Here is a curious fact, though: most of those things we consider acquired tastes are quite old. Chocolate and coffee and wine and opera are all several hundred to several thousand year old traditions. So, too, many of our students find Katy Perry and Coldplay easy to like and Debussy hard to like, though they will tell you they know Debussy is “better.” New things have an immediate appeal which needs no explanation, but man has been struggling and succeeding to enjoy wine, tobacco, Fra Angelico, Donne, Milton and so forth for some time. We can enjoy fine old things today because a sufficient number of people have, across the centuries, denied the sloth of pure sensualism and struggled to want better. Over the course of this afternoon, One Direction will prove easier to like than Mozart. Over the course of this century, Mozart will prove easier to like than One Direction. Enjoying good things means not submitting to “the small and arrogant oligarchy of those who merely happen to be walking about.” Just as Edmund Burke defined a society, any genuinely humane taste or genuinely humane desire is “a partnership in all science; a partnership in all art; a partnership in every virtue, and in all perfection. …a partnership… between those who are living, those who are dead, and those who are to be born.”

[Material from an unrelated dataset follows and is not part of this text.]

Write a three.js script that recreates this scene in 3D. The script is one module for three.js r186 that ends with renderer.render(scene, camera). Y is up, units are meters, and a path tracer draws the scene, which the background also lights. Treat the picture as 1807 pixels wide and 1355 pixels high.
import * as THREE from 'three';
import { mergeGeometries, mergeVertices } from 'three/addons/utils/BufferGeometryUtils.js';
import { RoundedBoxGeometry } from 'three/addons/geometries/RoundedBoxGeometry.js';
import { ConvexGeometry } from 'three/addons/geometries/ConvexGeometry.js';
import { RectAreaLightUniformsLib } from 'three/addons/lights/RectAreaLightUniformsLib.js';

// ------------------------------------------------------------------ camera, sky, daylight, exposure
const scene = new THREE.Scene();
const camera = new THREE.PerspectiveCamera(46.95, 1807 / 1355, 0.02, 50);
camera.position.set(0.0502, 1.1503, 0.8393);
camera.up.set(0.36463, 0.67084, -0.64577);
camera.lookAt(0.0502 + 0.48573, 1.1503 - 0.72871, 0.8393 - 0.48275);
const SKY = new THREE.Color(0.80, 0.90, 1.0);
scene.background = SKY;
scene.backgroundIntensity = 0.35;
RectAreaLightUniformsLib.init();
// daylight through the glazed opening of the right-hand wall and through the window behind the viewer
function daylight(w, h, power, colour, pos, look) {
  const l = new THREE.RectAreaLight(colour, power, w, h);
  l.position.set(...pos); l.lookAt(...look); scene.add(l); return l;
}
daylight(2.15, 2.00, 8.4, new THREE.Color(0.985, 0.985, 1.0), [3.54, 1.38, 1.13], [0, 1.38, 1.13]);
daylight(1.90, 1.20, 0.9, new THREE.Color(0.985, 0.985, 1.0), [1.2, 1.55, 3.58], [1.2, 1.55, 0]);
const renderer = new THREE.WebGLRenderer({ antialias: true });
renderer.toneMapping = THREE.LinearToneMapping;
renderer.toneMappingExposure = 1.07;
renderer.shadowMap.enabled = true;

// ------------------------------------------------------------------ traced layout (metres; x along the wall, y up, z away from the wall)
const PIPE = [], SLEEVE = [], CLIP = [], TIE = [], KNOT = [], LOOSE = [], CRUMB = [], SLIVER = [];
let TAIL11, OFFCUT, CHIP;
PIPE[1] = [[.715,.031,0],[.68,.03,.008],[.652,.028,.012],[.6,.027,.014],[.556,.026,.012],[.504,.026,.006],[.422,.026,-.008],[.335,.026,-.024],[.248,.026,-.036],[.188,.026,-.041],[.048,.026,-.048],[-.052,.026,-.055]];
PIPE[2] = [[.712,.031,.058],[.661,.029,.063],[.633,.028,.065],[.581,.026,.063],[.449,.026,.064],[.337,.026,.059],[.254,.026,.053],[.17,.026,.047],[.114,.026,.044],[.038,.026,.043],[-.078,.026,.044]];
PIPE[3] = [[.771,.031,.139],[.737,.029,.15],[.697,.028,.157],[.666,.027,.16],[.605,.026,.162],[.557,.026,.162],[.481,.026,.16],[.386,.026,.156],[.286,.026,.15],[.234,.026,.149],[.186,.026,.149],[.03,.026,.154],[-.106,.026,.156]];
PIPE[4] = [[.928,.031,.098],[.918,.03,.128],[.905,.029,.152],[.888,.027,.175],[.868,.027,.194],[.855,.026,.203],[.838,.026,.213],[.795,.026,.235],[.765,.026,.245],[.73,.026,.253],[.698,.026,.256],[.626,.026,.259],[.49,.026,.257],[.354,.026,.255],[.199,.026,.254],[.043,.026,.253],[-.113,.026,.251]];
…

What this means for students at classical schools is, perhaps, one of their most vexing and difficult responsibilities. Last week, I led a class of twenty-two sophomores to New York City to see the Metropolitan, the Cloisters, and to hear Mozart and Strauss at Carnegie Hall. When we returned, I asked them how the Met had managed to keep its doors open for over a hundred years.

“People made an effort to go,” one young man said.

“Why?” I asked.

“Because they heard about it.”

I asked the class what responsibility came with seeing such beautiful things.

“Thinking about beautiful things,” said one student.

“Talking about them,” said another.

If we want museums like the Metropolitan to exist in a hundred years, we must struggle to make room for them in our intellects today. I suggested students should take stock of their taste in music and film and books, as well as the kinds of things with which they decorated their rooms and their bodies, and to remove at least one thing which they knew to be mediocre, no matter how likable they found it. I encouraged them to replace that thing with something worth putting in a concert hall or a museum, something worth saving.

In the process, they might save something else.